Jacob Menough lolls in the doorway of an empty storefront on Shattuck Avenue in Berkeley.
Where have all the flowers gone?.........
They getting rid of the homeless hippies then? Leftists moving back east? Changing the gun laws?
They haven’t a chance in heck...
Women are scared to shop in Downtown Berkeley - they go to Walnut Creek, instead. The kind of crackdown necessary to restore the area requires big, mean, white policemen with guns and dogs and vans and a labor camp in the Central Valley to haul the human detritus off to, and will attract howls of protest from the usual suspects...thus the Berkeley City Council will never go for it. ;)
I was thinking the same thing...maybe lowering taxes? Reducing regulation? Increasing police presence? Naawwwwwww...too radical.
Mayhap it's time to check the "charitable contributions" to homeless advocates. I hate being this cynical (especially with the Christmas bell ringers out there), but there are people evil enough to pull something like that.
Agreed. Add to that the tendency of these communities to want “boutique” shopping areas over all-purpose venues and it is likely destined to fail since boutique-type stores are finding it more lucrative to go on-line rather than into brick and mortar magnets for the homeless.
Finally got rid of those evil, repressive corporate profits, did ya?
Not unless they first adrress a few things they'd rather not talk about:
the street crazies, drug users, homeless, the perverts, the thugs the screaming radicals of all stripes.
Sort of like San Francisco, without the compensating charm.
What was it? Banning [insert any given] fats? (in the food, that is) Banning "free water" at the table? Banning salt?
Living in a Liberal Paradise. Not!
Even if you could accomplish exactly what you say (which I agree completely is what is necessary), it would take the mother of all steam pressure washers to get the funk off the streets.
The stench would choke a maggot.
Second, what caught my eye was the line:
"The plan was created by the 20-member Downtown Area Planning Advisory Committee, which met more than 100 times in the past two years..."
What's that?

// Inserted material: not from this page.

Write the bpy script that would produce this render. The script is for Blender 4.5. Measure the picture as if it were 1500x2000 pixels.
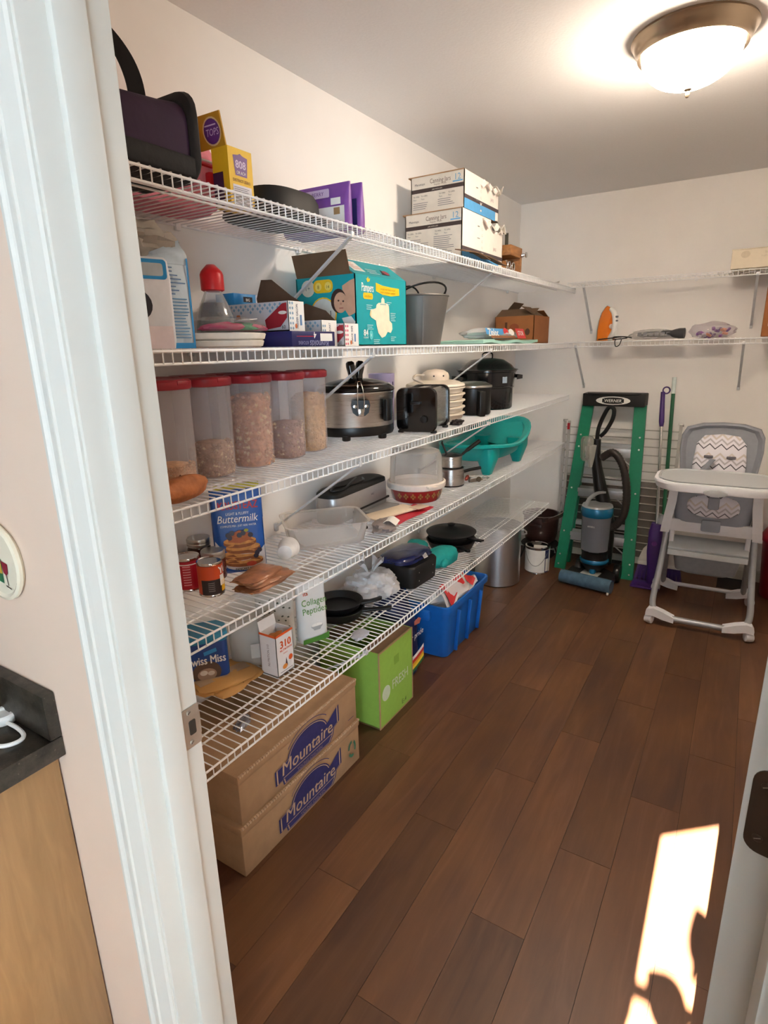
import bpy, bmesh, math, random
from mathutils import Matrix, Vector, noise
PI = math.pi
random.seed(7)
for o in list(bpy.data.objects): bpy.data.objects.remove(o)
SC = bpy.context.scene
COL = SC.collection

# ------------------------------------------------------------------ camera, world, sun, exposure
def cam_matrix(yaw, pitch, roll):
    cy, sy, cp, sp, cr, sr = math.cos(yaw), math.sin(yaw), math.cos(pitch), math.sin(pitch), math.cos(roll), math.sin(roll)
    f = Vector((sy*cp, cy*cp, -sp)); r0 = Vector((cy, -sy, 0)); u0 = r0.cross(f)
    r = r0*cr + u0*sr; u = u0*cr - r0*sr
    m = Matrix((r, u, -f)).transposed()
    return m.to_4x4()
cam = bpy.data.cameras.new('camera'); camo = bpy.data.objects.new('camera', cam); COL.objects.link(camo)
cam.sensor_fit = 'VERTICAL'; cam.sensor_height = 36.0; cam.lens = 1128.8/2000*36.0; cam.clip_start = 0.02
camo.matrix_world = Matrix.Translation((0, 0, 1.512)) @ cam_matrix(-0.55903, 0.27514, -0.02303)
SC.camera = camo

w = bpy.data.worlds.new('daylight'); SC.world = w; w.use_nodes = True
bg = w.node_tree.nodes['Background']; bg.inputs[0].default_value = (0.66, 0.84, 1.0, 1); bg.inputs[1].default_value = 11.3
sl = bpy.data.lights.new('sun', 'SUN'); sl.energy = 300.0; sl.angle = 0.0045; sl.color = (1.0, 0.97, 0.93)
so = bpy.data.objects.new('sun', sl); COL.objects.link(so)
SUN = Vector((0.04, 1.0, -0.5)).normalized()
so.rotation_euler = SUN.to_track_quat('-Z', 'Y').to_euler()
VS = SC.view_settings
SC.display_settings.display_device = 'sRGB'
VS.view_transform = 'Standard'; VS.look = 'None'; VS.gamma = 1.0; VS.use_curve_mapping = False; VS.exposure = 0.61
LAMP_STRENGTH = 71.0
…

Something like once a week...week after week after week after week for two years?? Its hard to imagine any volunteer being quite that civic minded. Ergo, these folk on the "Downtown Area Planning Advisory Committee" must have been paid, and paid for every meeting they held; thus the 100+ meetings.
You have to wander through Berzerkeley at least once in your life to get a feel for the place and the, uh, residents.
I don’t think DAPAC (what the locals call the committee) was a paid gig. The reason for the number of meetings was the inflexibility and the vociferousness of the members. You have the “historic preservationists” on one side, the “let’s clean it up” people on another, then the “greenies” are in there and the people who inject racial angles into every civic decision are in there.
The end result is that there’s plenty of talking, very little listening, and no results. People in Berzerkeley like to give their opinions on every little thing, at great length, without compromise or change.
This, they do with great gusto.
The last time I wandered around Berzerkeley was, oh, 1992. It was an open cesspool then, and has gone downhill much, much further. You couldn’t get 50 yards after dark without being aggressively panhandled by some urine-soaked bum.
They’ve got a 5 Year Plan, like their Soviet heroes did every five years! On to the Radiant Future!
For those not familiar with the area, Emeryville is a small city just 4 to 5 miles away from Berkeley.
One of the problems for businesses in downtown Berzerkly besides the large bum population, a problem no one wants to talk about, because it would be, why, RACIST, is the proximity of Berkeley High, just one block off the main drag, with its population of shoplifting, vandalizing underclass hooligans. If you’re ever in the area, just visit the mess made by such non-customers on the second floor of the ROSS store, which like all ROSS stores does not have floor clerks to keep some order.
Old hippies don’t die . . . they just smell that way.”
Douglas “The Core, the Core, the Core” Fairbanks, Jr.
(munching lettuce)
Oh, just great! I propose as a centerpiece for the revitalization effort, The Museum Of Liberal Failures.
Another bustling Berkeley shopping district is the Fourth Street area. I was there yesterday, and it was brimming with happy Christmas shoppers. I myself was there for an afternoon bookstore gig with my bluegrass band. We got a great crowd that stopped to listen.
Why don’t they just order the citizens to re-populate downtown and have the storm troopers enforce it?